Living in Faith (4)

The remarkable little book He Leadeth Me, by Walter Ciszek, shows childlike faith exercised in the most demanding of circumstances.

(I'm looking forward to reading my copy when I have have finished Steve Addison's, What Jesus Started: Joining the Movement, Changing the World.)

Ciszek, raised a devout Catholic in Pennsylvania, joined a Jesuit mission and volunteered for service in Soviet Russia at the height of its militant atheism. To Ciszek's consternation, his superior assigned him instead to a mission in Poland. A few years later, war broke out and Hitler's army invaded Poland. In the horde of Polish refugees fleeing toward Russia, Ciszek saw a providential opportunity. Disguising himself as a worker, he joined the refugees and sneaked into Russia, where he had always wanted to serve. His prayers had been answered so he believed.

Not long afterwards, though, the Soviet secret police arrested Ciszek. The next five years, he was kept in Moscow's notorious Lubianka Prison, undergoing constant harassment and interrogation. In solitude throughout his time in Lubianka, Ciszek spent day and night questioning God. Where had he gone wrong? He had felt called as a priest, but how could he serve in solitary confinement? What use was all his training? Why was he being punished? Finally, he caved in to KGB demands and signed a written confession of spying activities. When he refused to cooperate further, he received a sentence of fifteen years hard labour in Siberia.

In the Gulag's much harsher conditions of fierce cold and fourteen hour work days, Ciszek got at last the chance to serve as a priest, after gradually winning the confidence of Ukrainian Catholics. He took risks, endured punishment, and pursued God. One by one, all remnants of childish faith fell away. In their place grew a mature yet childlike faith, along the lines Frederick Buechner suggests.

(Childlike faith acts contrary to 'common' understanding, the centurion who approached Jesus about healing his servant, the paralytic who talked his four friends into lowering him through the roof, and Peter who stepped out of the boat onto the lake. Secondly, childlike faith knows how to accept gifts, ordinary gifts each day without thinking them ordinary, and allows us to open my hands to Gods' mercy and grace. Thirdly, children know how to trust. We place our hand in God's making a conscious decision to trust him regardless of what lay before us. Kathleen Norris came to understand that to have a relationship with God, like any relationship, she must plunge into it without knowing where it might take her. She began to trust, and from there a mature faith developed. Unrealistic expectations, legalism and unhealthy dependence changed to open-minded faith, grace and childlike trust.)

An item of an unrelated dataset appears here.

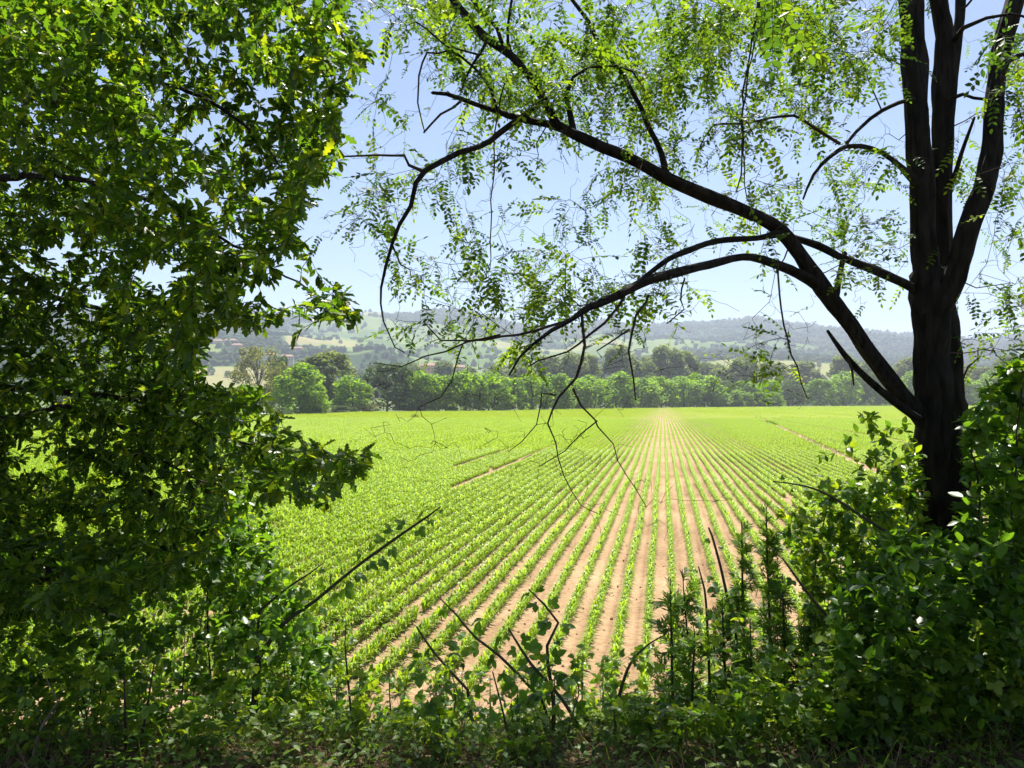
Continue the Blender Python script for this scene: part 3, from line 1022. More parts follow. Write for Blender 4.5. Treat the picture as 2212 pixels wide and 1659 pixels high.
def house(px, py, dp, w, d, h, wall, label, rot=0.0, z=None):
    az_ = math.atan((px - PCX) / FPX)
    gz = float(hill_z(np.array([az_]), np.array([dp / math.cos(az_)]))[0]) if dp > 640 else -0.3
    zz = (HORIZON - py) / FPX * dp + CAM_Z - h if z is None else z
    zz = max(zz, gz - 1)
    o = obj('house', None, None, ((px - PCX) / FPX * dp, dp, zz), None, label, 'house', 'houses across the valley')
    o.rotation_euler = (0, 0, rot)
    foot = min(0, gz - zz) - 1.5
    obj('wall', box(Geo(), -w / 2, w / 2, -d / 2, d / 2, foot, h).mesh('wall', WALLS[wall], smooth=False), o)
    g = Geo()
    e, rh = 0.6, 0.16 * d + 0.8
    V = np.array([[-w / 2 - e, -d / 2 - e, h], [w / 2 + e, -d / 2 - e, h], [w / 2 + e, d / 2 + e, h], [-w / 2 - e, d / 2 + e, h], [-w / 2 + d * .2, 0, h + rh], [w / 2 - d * .2, 0, h + rh],
                  [-w / 2 - e, -d / 2 - e, h - .25], [w / 2 + e, -d / 2 - e, h - .25], [w / 2 + e, d / 2 + e, h - .25], [-w / 2 - e, d / 2 + e, h - .25]])
    F = [(0, 1, 5), (0, 5, 4), (2, 3, 4), (2, 4, 5), (1, 2, 5), (3, 0, 4), (6, 7, 1), (6, 1, 0), (7, 8, 2), (7, 2, 1), (8, 9, 3), (8, 3, 2), (9, 6, 0), (9, 0, 3), (6, 9, 8), (6, 8, 7)]
    rf = obj('roof', g.add(V, np.array(F)).mesh('roof', M_ROOF, smooth=False), o)
    obj('chimney', box(Geo(), w * .15, w * .15 + .9, .4, 1.3, h + rh * .4, h + rh + 1).mesh('chimney', WALLS[wall], smooth=False), rf)
    wm = box(Geo(), -.55, .55, -.06, .06, 0, 1.5).mesh('window', M_WINDOW, smooth=False)
    for fl in range(max(1, int(h // 3))):
        for cx_ in np.arange(-w / 2 + 1.8, w / 2 - 1, 3.2):
            obj('window', wm, o, (cx_, -d / 2 - .01, 0.9 + fl * 3))


for a_ in (
        (470, 752, 1250, 16, 10, 6.5, 'cream', 'cream house highest in the village glimpsed beside the oak leaves', 0.3),
        (497, 748, 1200, 18, 11, 7, 'pink', 'pink house with red roof in the village just past the oak leaves', -0.2),
        (512, 755, 1150, 15, 10, 6.5, 'pink', 'lower pink house before the red-roofed one in the village', 0.1),
        (525, 759, 1100, 14, 10, 6, 'ochre', 'ochre house at the lower edge of the village, by the tall airy tree', 0.5),
        (584, 766, 1000, 17, 10, 7, 'white', 'white house with several windows between the airy tree and the dark narrow tree', 0.15),
        (640, 752, 1200, 20, 10, 6, 'pink', 'long pink house beside the tan field above the poplars', -0.1),
        (620, 770, 950, 16, 10, 6, 'cream', 'cream house low behind the narrow dark tree', 0.2),
        (880, 795, 700, 14, 9, 4.5, 'cream', 'low cream house behind the dark oak beside the cypresses', 0.1),
        (930, 790, 690, 17, 10, 5, 'pink', 'red-pink farm building above the first belt trees', -0.15),
        (950, 792, 720, 13, 9, 5.5, 'ochre', 'orange house joined to the end of the red-pink farm building', 0.2),
        (990, 793, 760, 13, 9, 5, 'cream', 'small cream house past the red-pink farm building', 0.3),
        (1457, 806, 660, 16, 10, 5.5, 'ochre', 'yellow house peeping over the belt between two poplars', 0.0),
        (1400, 812, 700, 14, 10, 5, 'white', 'white house half hidden behind the belt near the yellow one', 0.2),
        (1545, 815, 640, 15, 10, 5, 'white', 'white house at the end of the even belt', -0.2),
):
    house(*a_)

# a wooden pole with a leaning strut at the field edge
d = 246.0
bx_ = (816 - PCX) / FPX * d
o = obj('utility_pole', None, None, (bx_, d - 9, 0), None, 'thin grey wooden pole with a leaning strut before the dark oak', 'pole')
M_POLE = plain_mat('grey_pole', (0.30, 0.28, 0.25))
obj('post', Geo().add(*tube(np.array([[0, 0, -.5], [0, 0, 3], [0, 0, 6.8]]), np.array([.13, .11, .09]), 8)).mesh('post', M_POLE), o)
obj('strut', Geo().add(*tube(np.array([[1.6, 0, -.3], [.9, 0, 3], [.1, 0, 6.3]]), np.array([.11, .1, .08]), 8)).mesh('strut', M_POLE), o)
obj('crossarm', box(Geo(), -.7, .7, -.05, .05, 6.2, 6.35).mesh('crossarm', M_POLE, smooth=False), o)
for sx in (-.6, .6):
    obj('insulator', Geo().add(*tube(np.array([[sx, 0, 6.35], [sx, 0, 6.45], [sx, 0, 6.55]]), np.array([.05, .07, .03]), 6)).mesh('insulator', M_POLE), o)

# the brown tuft left standing in the far crop
d = float(CAM_Z * FPX / (903 - HORIZON))
o = obj('dry_tuft', None, None, ((896 - PCX) / FPX * d, d, 0), None, 'small brown tuft of dead weeds alone in the far crop', 'weed tuft')
g = Geo()
nt_ = 260
D = unit(np.stack([rng.normal(0, .7, nt_), rng.normal(0, .7, nt_), np.ones(nt_)], 1))
stamp(g, np.array([[-.02, 0, 0], [.02, 0, 0], [0, 1, .1]]), np.array([[0, 1, 2]]), frames(D, rnd_dir(nt_), rng.uniform(.6, 1.3, nt_)), rng.normal(0, .35, (nt_, 3)) * np.array([1, 1, 0]), rng.random(nt_) * .5)
obj('stalks', g.mesh('stalks', M_DRY), o, kind='stuff')
print('far done')

# ------------------------------------------------------------------ leaf shapes (length 1 along +Y, normal +Z)


def lobed_leaf(r):
    o = [(0.0, 0.015), (0.10, 0.04), (0.24, 0.17), (0.31, 0.09), (0.47, 0.29), (0.55, 0.14), (0.71, 0.31), (0.79, 0.15), (0.91, 0.17), (1.0, 0.02)]
    o = [(t + r.normal(0, .012), .76 * w * r.uniform(.8, 1.2)) for t, w in o]
    curl, fold = r.uniform(-.25, .1), r.uniform(.05, .35)
    V, F = [], []
    mids = []
    for t, w in o:
        tm = max(0, t - 0.55 * w)
        mids.append(len(V)); V.append((0, tm, curl * tm * tm))
        for s in (-1, 1):
            V.append((s * w, t, curl * t * t + fold * w))
    for q in range(len(o) - 1):
        a, b = mids[q], mids[q + 1]
        F += [(a, b + 1, a + 1), (a, b, b + 1), (a, a + 2, b + 2), (a, b + 2, b)]
    V.append((-.008, -.16, .02)); V.append((.008, -.16, .02)); V.append((0, .03, 0))
    k = len(V)
    F.append((k - 3, k - 2, k - 1))
    return np.array(V), np.array(F)


def ovate(L, W, r, fold=0.2, pts=5):
    """an ovate pointed leaf blade"""
    t = np.array([0, .2, .5, .8, 1.0])
    w = np.array([.06, .38, .5, .28, 0]) * W
    curl = r.uniform(-.3, .05)
    V, F = [], []
    for a, b in zip(t, w):
        z = curl * a * a * L
        V += [(0, a * L, z), (-b, a * L * 1.0 + .02 * L, z + fold * b), (b, a * L + .02 * L, z + fold * b)]
    for q in range(4):
        a, b = q * 3, q * 3 + 3
        if q < 3:
            F += [(a, b, b + 1), (a, b + 1, a + 1), (a, a + 2, b + 2), (a, b + 2, b)]
        else:
            F += [(a, b, a + 1), (a, a + 2, b)]
    return np.array(V), np.array(F)


def turn(V, az, pitch=0.0):
    c, s = math.cos(az), math.sin(az)
    cp, sp = math.cos(pitch), math.sin(pitch)
    V = V @ np.array([[1, 0, 0], [0, cp, sp], [0, -sp, cp]])
    return V @ np.array([[c, s, 0], [-s, c, 0], [0, 0, 1]])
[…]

First, Ciszek had to adjust to new realities. In the years of training for priesthood, not once had he envisioned the kind of career path that lay before him in Russia. First in Poland, then Lubianka, then a Siberian labour camp, and finally exile working in a peasant village, he faced conditions he never would have chosen for himself. He had no theological or inspirational books to study, and scant Christian fellowship. He had to smuggle in wine and bread for the Eucharist. Authorities forbade all proselytism or evangelism. For a time, Ciszek felt a sense of betrayal because his calling to the priesthood had not worked out as he had expected.

Ciszek learned to accept God's will"not as we might wish it, or as we thought in our poor human wisdom it ought to be," but rather as "the twenty-four hours of each day: the people, the places, the circumstances he set before us in that time." He realised he had approached life with an expectation of what God's will should be, and assumed God would help him fulfill that. Instead, he had to learn to accept as God's will the actual situations he faced each day, most of which lay outside of his control. Ciszek's vision narrowed to a twenty-four hour time frame.

Second, Ciszek discovered new gifts coming to him from God. As he prayed, "Give us this day our daily bread," he began to accept those gifts presented before him:

Each day to me should be more than an obstacle to be gotten over, a span of time to be endured, a sequence of hours to be survived. For me, each day came forth from the hand of God newly created and alive with opportunities to do his will...We for our part can accept and offer back to God every prayer, work, and suffering of the day, no matter how insignificant or unspectacular they may seem to us...Between God and the individual soul, however, there are no insignificant moments; this is the mystery of divine providence.

Finally, and above all, Ciszek learned to trust. His book records the agony involved in overcoming doubt and trusting God when everything in his life seemed to argue against it. He learned how by watching the old-fashioned peasant faith of his convict-parishioners. "To them, God was as real as their own father, or brother, or best friend." Probably they could not have articulated their beliefs, but at the core of their beings they believed in God's faithfulness. They trusted in God, turned to him in hard times, gave thanks in the few joyful times, stood ready to lose everything in the world rather than offend God, and fully expected to be with God for eternity.

Ciszek learned and important truth:

By faith we know that God is present everywhere and is always present to us if we but turn to him. So it is we who must put ourselves in God's presence, we who must turn to him in faith, we who must leap beyond an image to the belief - indeed the realisation - that we are in the presence of a loving Father who stands always ready to listen to our childish stories and to answer to our childlike trust.